Informasi dan Komunikasi
Hakikat kampanye adalah menyebarkan informasi berupa gagasan atraktif. Penyebaran informasi sesat dan pola komunikasi sepihak bersifat black campaign kerap mewarnai kampanye. Kampanye hitam menyerang dengan sengaja serta berniat menjatuhkan atau bahkan membunuh karakter lawannya.
Selain itu, ada informasi bersifat deepfake yang penuh kebohongan dan menyesatkan masyarakat. Itu adalah pelanggaran serius terhadap etika.
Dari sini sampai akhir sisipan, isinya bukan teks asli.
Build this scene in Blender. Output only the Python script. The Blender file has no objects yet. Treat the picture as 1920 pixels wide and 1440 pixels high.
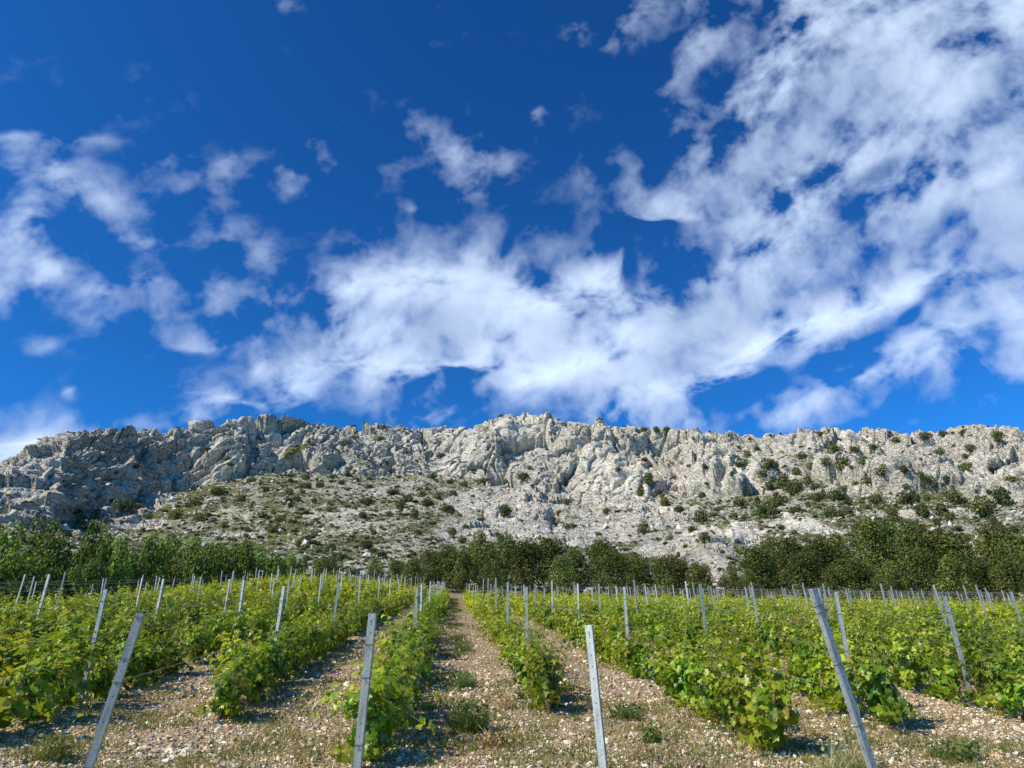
import bpy, math, random
import numpy as np
from mathutils import Vector, Matrix
R = math.radians
rng = np.random.default_rng(7); random.seed(7)
sc = bpy.context.scene
COL = sc.collection

# ------------------------------------------------------------------ camera
F = 1443.0                      # focal length in pixels of the 1920 x 1440 frame
PITCH, YAW, CAMH = R(25.0), R(4.3), 1.75
cam_d = bpy.data.cameras.new("camera"); cam = bpy.data.objects.new("camera", cam_d); COL.objects.link(cam)
cam_d.sensor_width = 36.0; cam_d.lens = 36.0 * F / 1920.0
cam_d.clip_start = 0.1; cam_d.clip_end = 60000
cam.location = (0, 0, CAMH)
cam.rotation_euler = (R(90) + PITCH, 0, -YAW)
sc.camera = cam
CP = np.array([0, 0, CAMH])

# ------------------------------------------------------------------ sky and sun
SUN_EL, SUN_AZ = R(40), R(-120)          # azimuth clockwise from +Y (the rows run along +Y)
sun_dir = Vector((math.sin(SUN_AZ) * math.cos(SUN_EL), math.cos(SUN_AZ) * math.cos(SUN_EL), math.sin(SUN_EL)))
w = bpy.data.worlds.new("World"); sc.world = w; w.use_nodes = True
nt = w.node_tree; nt.nodes.clear()
sky = nt.nodes.new("ShaderNodeTexSky"); sky.sky_type = 'NISHITA'; sky.sun_disc = False
sky.sun_elevation = SUN_EL; sky.sun_rotation = SUN_AZ; sky.altitude = 300
sky.air_density = 1.0; sky.dust_density = 0.25; sky.ozone_density = 3.5
gm = nt.nodes.new("ShaderNodeGamma"); gm.inputs[1].default_value = 1.5
mixc = nt.nodes.new("ShaderNodeMix"); mixc.data_type = 'RGBA'; mixc.blend_type = 'MULTIPLY'; mixc.inputs[0].default_value = 1.0
mixc.inputs[7].default_value = (0.15, 0.60, 0.84, 1)
bg = nt.nodes.new("ShaderNodeBackground"); bg.inputs[1].default_value = 0.08
out = nt.nodes.new("ShaderNodeOutputWorld")
nt.links.new(sky.outputs[0], gm.inputs[0]); nt.links.new(gm.outputs[0], mixc.inputs[6])
nt.links.new(mixc.outputs[2], bg.inputs[0]); nt.links.new(bg.outputs[0], out.inputs[0])
sl = bpy.data.lights.new("sun", 'SUN'); sl.energy = 5.0; sl.angle = R(0.53); sl.color = (1.0, 0.90, 0.71)
so = bpy.data.objects.new("sun", sl); COL.objects.link(so)
so.rotation_euler = sun_dir.to_track_quat('Z', 'Y').to_euler()
sc.view_settings.view_transform = 'Standard'; sc.view_settings.look = 'None'
sc.view_settings.exposure = 0.35; sc.view_settings.gamma = 1.0
sc.cycles.max_bounces = 6; sc.cycles.transparent_max_bounces = 12
sc.cycles.diffuse_bounces = 3; sc.cycles.use_denoising = True

# ------------------------------------------------------------------ geometry of the view
def rays(px, py):
    px = np.asarray(px, float); py = np.asarray(py, float)
    rx = (px - 960) / F; up = (720 - py) / F
    fh = math.cos(PITCH) - up * math.sin(PITCH)          # horizontal forward
    z = math.sin(PITCH) + up * math.cos(PITCH)
    X = rx * math.cos(YAW) + fh * math.sin(YAW)
    Y = -rx * math.sin(YAW) + fh * math.cos(YAW)
    d = np.stack(np.broadcast_arrays(X, Y, z), -1)
    return d / np.linalg.norm(d, axis=-1, keepdims=True)
def project(P):
    v = np.asarray(P, float) - CP
    fh = v[..., 0] * math.sin(YAW) + v[..., 1] * math.cos(YAW)
    rx = v[..., 0] * math.cos(YAW) - v[..., 1] * math.sin(YAW)
    zc = fh * math.cos(PITCH) + v[..., 2] * math.sin(PITCH)
    up = -fh * math.sin(PITCH) + v[..., 2] * math.cos(PITCH)
    zs = np.where(zc > 0.01, zc, 0.01)
    return 960 + F * rx / zs, 720 - F * up / zs, zc
def azel(px, py):
    d = rays(px, py)
    return np.arctan2(d[..., 0], d[..., 1]), np.arctan2(d[..., 2], np.hypot(d[..., 0], d[..., 1]))
def sstep(a, b, x):
    t = np.clip((np.asarray(x, float) - a) / (b - a), 0, 1); return t * t * (3 - 2 * t)

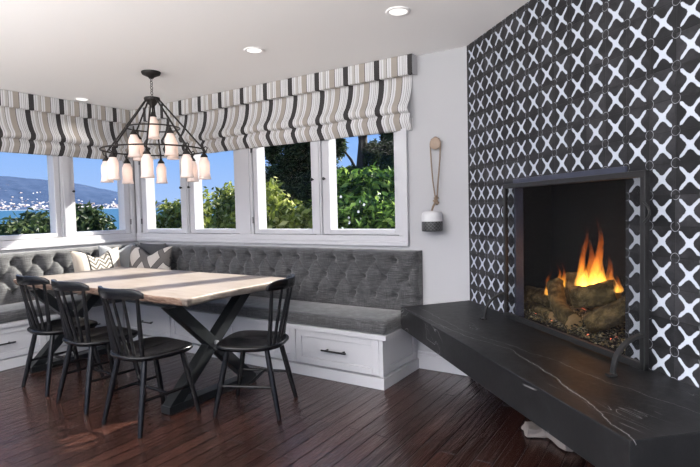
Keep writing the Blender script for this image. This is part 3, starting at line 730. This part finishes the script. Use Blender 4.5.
# ------------------------------------------------------------------ dining table
tb = thing('dining_table', 'live edge pale wood dining table on black steel X legs', 'table', (-3.745, 2.665, 0))
TH = .757
def edge_pts():
    L = 2.24/2; Wd = 1.04/2; rr = random.Random(5); pts = []
    def nz(t): return .012*math.sin(t*5.3+1)+.008*math.sin(t*11.7)+.004*math.sin(t*27+2)
    N = 44
    for k in range(N): t = -L+2*L*k/N; pts.append((t, -Wd + nz(t)))
    for k in range(18): t = -Wd+2*Wd*k/18; pts.append((L+.010*math.sin(t*9)+.004*math.sin(t*31), t))
    for k in range(N): t = L-2*L*k/N; pts.append((t, Wd + nz(t+4)))
    for k in range(18): t = Wd-2*Wd*k/18; pts.append((-L+.010*math.sin(t*8+1)+.004*math.sin(t*29), t))
    return pts
ep = edge_pts(); n = len(ep); m = MB()
lev = [(0, TH), (-.004, TH-.006), (.003, TH-.022), (.010, TH-.038), (.022, TH-.055)]
rr = random.Random(9); vs = []
for li, (ins, z) in enumerate(lev):
    for i, (x, y) in enumerate(ep):
        d = Vector((x/1.12, y/.52)); nx = Vector((x, y)).normalized()
        px_, py_ = ep[i-1]; qx_, qy_ = ep[(i+1) % n]; tn = Vector((qx_-px_, qy_-py_)).normalized(); nr = Vector((tn.y, -tn.x))
        j = rr.uniform(-.004, .004) if 0 < li else 0
        vs.append((x - nr.x*(ins+j), y - nr.y*(ins+j), z))
m.add(vs[:n], [tuple(range(n))]); m.add(vs[-n:], [tuple(range(n))[::-1]], mi=0)
m.add(vs, [(i*n+k, i*n+(k+1)%n, (i+1)*n+(k+1)%n, (i+1)*n+k) for i in range(len(lev)-1) for k in range(n)], True, 1)
m.m = [0 if (mi == 1 and sum(m.v[q][0] for q in f)/len(f) > 1.085) else mi for f, mi in zip(m.f, m.m)]  # right end takes the pale top wood, its sunlit brightness put into colour
m.build('table_top', [M['table'], M['tedge']], tb, weld=True)
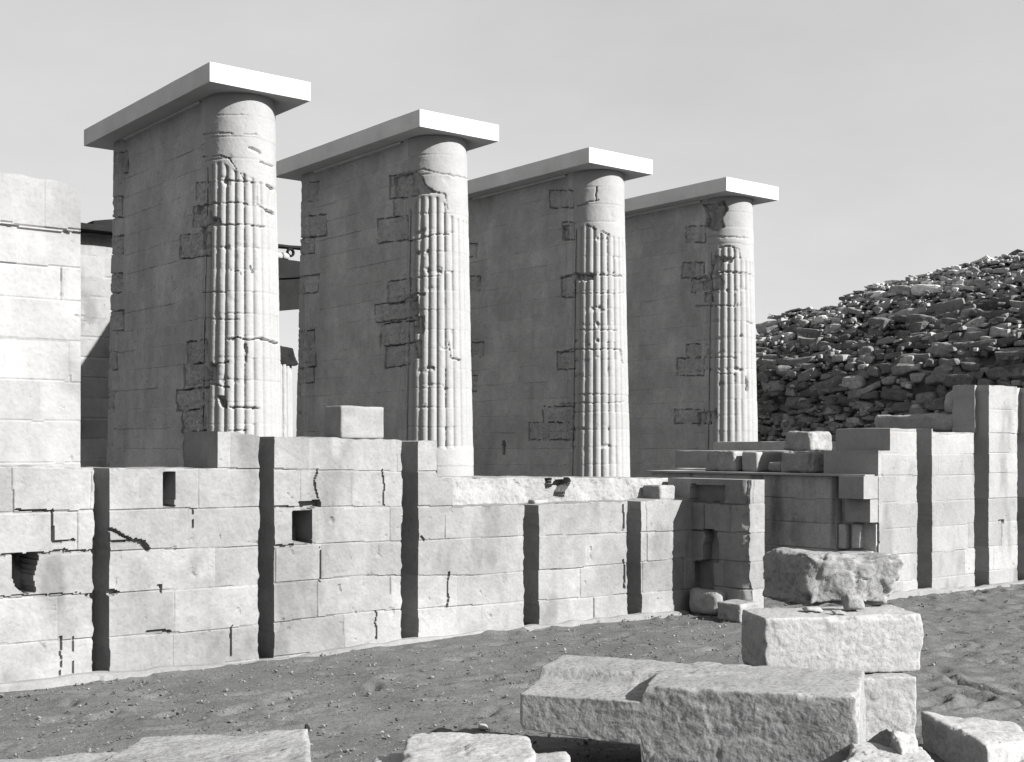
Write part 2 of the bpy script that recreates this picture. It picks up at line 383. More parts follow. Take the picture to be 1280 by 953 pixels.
# ------------------------------------------------------------------ the front enclosure wall with its narrow recesses
def S0(px): return on_d(px, 700, 0.0)[0]
_cs = np.array([-0.7, 0.9, 2.3, 3.6, 6.2])
_cz = np.array([[-.3, -.3, -.3, -.3, -.3], [0, 0, 0, 0, -.01], [.31, .268, .306, .26, .215], [.634, .598, .612, .531, .545], [.939, .915, .897, .874, .834],
                [1.239, 1.227, 1.203, 1.167, 1.164], [1.567, 1.538, 1.503, 1.48, 1.46], [1.9, 1.83, 1.782, 1.77, 1.75], [2.3] * 5])
def front_courses(S): return [np.interp(S, _cs, r) for r in _cz]
def front_top(ss):
    s = ss; z = np.interp(s, [-0.7, 0.0, 0.97], [1.572, 1.548, 1.538])
    z = np.where(s > S0(272), np.interp(s, [0.97, 1.34, 2.8], [1.832, 1.80, 1.765]), z)
    z = np.where(s > S0(546), 1.43, z)
    z = np.where(s > S0(565), 1.163, z)
    return z + 0.004 * np.sin(s * 13) + 0.003 * np.sin(s * 41)
fw = empty('niched_wall', 2.8, 0.5)
tag(fw, 'long low niched limestone wall with dark narrow slots in front of the columns', 'wall')
slots = [(S0(118), S0(136.5)), (S0(325), S0(342.5)), (S0(503), S0(522.5)), (S0(656), S0(673.5)), (S0(785), S0(801.5))]
holes = [([(15, 694), (40, 690), (49, 692), (47, 705), (40, 722), (44, 741), (30, 742), (20, 733), (15, 722)], 0.40),
         (rect(203, 590, 218.5, 633), 0.2),
         ([(366, 640), (389, 637), (390, 680), (366, 677)], 0.30), ([(374, 628), (399, 624), (401, 633), (378, 638)], 0.09),
         ([(105, 742), (118, 740), (140, 735), (150, 741), (138, 744), (120, 748), (108, 747)], 0.06),
         ([(170, 673), (181, 676), (188, 686), (184, 690), (176, 683), (165, 677)], 0.06)]
cracks = [([(20, 638), (66, 639)], 1.6, 0.045), ([(65, 638), (66, 678), (92, 675)], 1.4, 0.04), ([(0, 695), (60, 691), (118, 688)], 1.3, 0.03),
          ([(64, 690), (80, 687), (92, 690)], 1.3, .03), ([(137, 662), (150, 668), (165, 675)], 1.6, 0.05), ([(136, 677), (160, 677), (172, 675)], 1.4, 0.04),
          ([(185, 790), (212, 789)], 1.6, 0.04), ([(396, 588), (394, 602), (397, 622)], 0.8, 0.03), ([(345, 634), (366, 635)], 1.2, .03),
          ([(345, 684), (365, 682)], 1.5, .03), ([(400, 682), (400, 727)], 0.8, 0.025), ([(479, 588), (479, 631)], 0.8, 0.025),
          ([(289, 782), (289, 821)], 0.9, 0.03), ([(240, 637), (241, 660)], 0.9, .025), ([(76, 797), (76, 845)], 1.1, .03), ([(91, 797), (91, 846)], 0.9, .025),
          ([(779, 632), (779, 662)], 1.2, .03), ([(780, 701), (781, 736)], 1.2, .03), ([(560, 716), (560, 760)], 0.9, .03), ([(470, 764), (470, 800)], 0.9, .03),
          ([(198, 733), (202, 733), (202, 741)], 1.3, .04), ([(525, 670), (530, 675)], 1.5, .04), ([(0, 746), (100, 742)], 0.9, .02)]
relief_wall('wall', -0.72, 6.40, 0.0, 0.62, front_top, front_courses, M_old, fw, 11, step=0.0095, slots=slots, holes=holes, cracks=cracks,
            steps=(S0(272), S0(546), S0(565)))
# footing course, half buried
def footing(parent, s0, s1, d, seed, z_of):
    ss = np.arange(s0, s1, 0.03); rng = np.random.RandomState(seed); prof = []
    prot = 0.085 + 0.03 * vn(np.stack([ss * 2.5, 0 * ss, 0 * ss], -1), seed); js = np.floor(ss / 0.62); prot += 0.02 * np.sin(js * 7.1)
    z = z_of(ss) + 0.012 * vn(np.stack([ss * 6, 0 * ss, 0 * ss], -1), seed + 2)
    rows = [W(ss, d + 0.02, z + 0.012), W(ss, d - prot * 0.55, z + 0.008), W(ss, d - prot, z - 0.008), W(ss, d - prot - 0.01, z - 0.15), W(ss, d + 0.02, z - 0.15)]
    V = np.stack(rows, 1); return mesh('footing', V.reshape(-1, 3), grid_faces(len(ss), 5), M_old, parent, np.full(len(ss) * 5, 0.95))
footing(fw, -0.7, 6.2, 0.0, 5, lambda s: np.interp(s, [-0.7, 0, .7, 1.0, 1.5, 2, 2.8, 3.5, 5, 6.2], [.035, .03, .015, -.015, -.02, .005, .02, .015, .012, .0]))

# rough core behind the low stretch of the front wall
def core_mass(name, s0, s1, d0, d1, zt, parent, seed, holes=(), mat=None, zb=0.9, lean=0.12):
    ss = axis_samples(s0, s1, 0.014); nv = 48; t = np.linspace(0, 1, nv)
    S = np.repeat(ss[:, None], nv, 1); T = np.repeat(t[None, :], len(ss), 0)
    ztop = zt(ss)[:, None]; Z = zb + (ztop - zb) * np.minimum(1, T * 1.35); Dd = np.where(T * 1.35 <= 1, d0 + lean * (Z - zb) / 0.5, 0)
    over = np.clip((T - 1 / 1.35) / (1 - 1 / 1.35), 0, 1); Dd = np.where(T * 1.35 > 1, d0 + lean * (ztop - zb) / 0.5 + (d1 - d0 - lean) * over, Dd)
    P = W(S, Dd, Z); P0 = np.stack([S, Z, Dd], -1)
    X, Y = PX(P); dep = 0.035 * fbm(P0, 6, seed, 4) + 0.02 * np.abs(fbm(P0, 17, seed + 4, 3))
    Xn, Yn = X + 3 * vn(P0 * 9, 1), Y + 3 * vn(P0 * 9, 2)
    for poly, dp in holes:
        dep = np.where(inpoly(Xn, Yn, poly), dp, dep)
    wall_part = (over <= 0)
    V = W(S, Dd + dep * wall_part, Z + np.where(over > 0, 0.012 * fbm(P0, 8, seed + 9, 3), 0))
    V = V.reshape(-1, 3); nu = len(ss)
    a = np.arange(nu * nv).reshape(nu, nv)
    back = W(ss, d1, zb); n0 = len(V); V = np.vstack([V, back]); bi = n0 + np.arange(nu)
    F_ = [grid_faces(nu, nv), np.stack([a[:-1, -1], a[1:, -1], bi[1:], bi[:-1]], -1)]
    m = mesh(name, V, np.vstack(F_), mat or M_core, parent, 1 + 0.15 * fbm(V, 4, seed, 3))
    return m
core_mass('rubble_core', 3.22, 6.55, 0.30, 1.3, lambda s: np.interp(s, [3.2, 3.6, 6.6], [1.425, 1.42, 1.365]) + 0.004 * np.sin(s * 9), fw, 21,
          holes=[([(684, 597), (692, 597), (690, 612), (683, 613)], 0.12), ([(690, 612), (697, 600), (712, 598), (708, 608), (705, 620), (692, 618)], 0.16),
                 ([(822, 625), (832, 612), (845, 600), (862, 598), (862, 628)], 0.24)])
# loose blocks standing on the front wall
o = rough_block('loose_block', box_sd(S0(428), S0(482), 0.02, 0.30, 1.779, 2.055), M_old, None, 5, rnd=0.012, amp=0.008, cell=0.018)
tag(o, 'single squared block standing alone on top of the low wall, left of the second column', 'block')
o = rough_block('fallen_stone', box_sd(5.99, 6.22, 0.10, 0.38, 1.15, 1.31), M_core, None, 8, rnd=0.03, amp=0.015, cell=0.02)
tag(o, 'small rough stone lying on the wall top in the shaded doorway corner', 'stone')
p = W(4.27, 0.17, 1.165)
o = rough_block('fallen_stone', box_sd(4.33, 4.50, 0.14, 0.25, 1.150, 1.20), M_tall, None, 9, rnd=0.02, amp=0.014, cell=0.012)
tag(o, 'small white stone lying on the wall ledge below the third column', 'stone')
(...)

Pola komunikasi gagasan capres harus disampaikan jujur. Sebab, kejujuran merupakan faktor kunci kampanye pilpres yang beretika.
Dalam berkampanye, calon harus secara akurat menyatakan pandangan terhadap diri sendiri maupun lawan berbasis data yang dapat diakses. Kehebatan diri bisa ditonjolkan tanpa harus merendahkan pihak lawan sehingga masyarakat menilai calon bersifat elegan.
Sekali lagi, kejujuran merupakan faktor esensial dalam etika untuk menarasikan kualifikasi dan kelayakan sebagai pemimpin bangsa. Melebih-lebihkan prestasi sah, tetapi tetap harus apresiatif atau menghargai pihak lawan. Itu merupakan jalan untuk meraih kehormatan diri.
Kehormatan diri dapat diperoleh dengan menunjukkan karakter sejati yang lebih baik, tetapi tetap tak menjatuhkan kehormatan lawan. Capres harus memandang kampanye sebagai sarana edukasi bagi masyarakat untuk memilih pemimpin tak sekadar cakap, tetapi juga santun.
Edukasi politik dalam kampanye pilpres sangat penting diperhatikan lantaran pemilih terbesar kali ini terdiri atas generasi muda. Kaum milenial dan generasi Z (gen Z) mendominasi komposisi jumlah penduduk nasional sebagai sasaran potensial.
Badan Pusat Statistik (BPS) menunjukkan, gen Z yang lahir pada periode 1997–2012 mendominasi jumlah penduduk dengan jumlah sekitar 74,93 juta jiwa (27,94 persen total penduduk). Secara psikologis, Gen Z berusia muda hingga remaja di awal masa mencari identitas atau jati diri.
Gen Z harus diedukasi dengan teladan etika kuat karena berpotensi membawa bangsa dan negara meraih kemajuan dan perubahan yang lebih baik di masa depan. Capres berpeluang untuk menjadikan remaja Indonesia sebagai warga yang menjunjung tinggi etika dan kehormatan.
BPS juga menyajikan data kaum milenial yang lahir 1981–1996 berada di urutan kedua setelah gen Z. Jumlah milenial 69,38 juta jiwa atau 25,87 persen dari total penduduk. Pemilih lainnya terdiri atas generasi X (lahir 1965–1980) berjumlah 58,65 juta jiwa dan baby boomer (lahir 1946–1964) berjumlah 31,01 juta jiwa.
Kesempatan emas bagi capres menarik simpati pemilih lintas generasi, khususnya gen Z dan kaum milenial. Simpati dapat diraih dengan menunjukkan jati diri sejati berdasar nilai-nilai kebangsaan serta berperilaku etis.
Perilaku
Selama kampanye, bukan hanya capres dan tim sukses yang terlibat. Namun, juga pendukung atau konstituen. Dalam keriuhan dan euforia, tak sadar keluar ujaran dan aksi melampaui batas etika. Capres menanggung beban moral dan bertanggung jawab atas berbagai ucapan dan tindakannya.
Bukan hanya penggalangan massa selama masa kampanye, standar etika juga berlaku atas dampak yang ditimbulkan. Tindakan melanggar etika atau bahkan anarkis yang didorong oleh hasutan selain tak edukatif juga merusak marwah pilpres yang menjunjung tinggi kehormatan.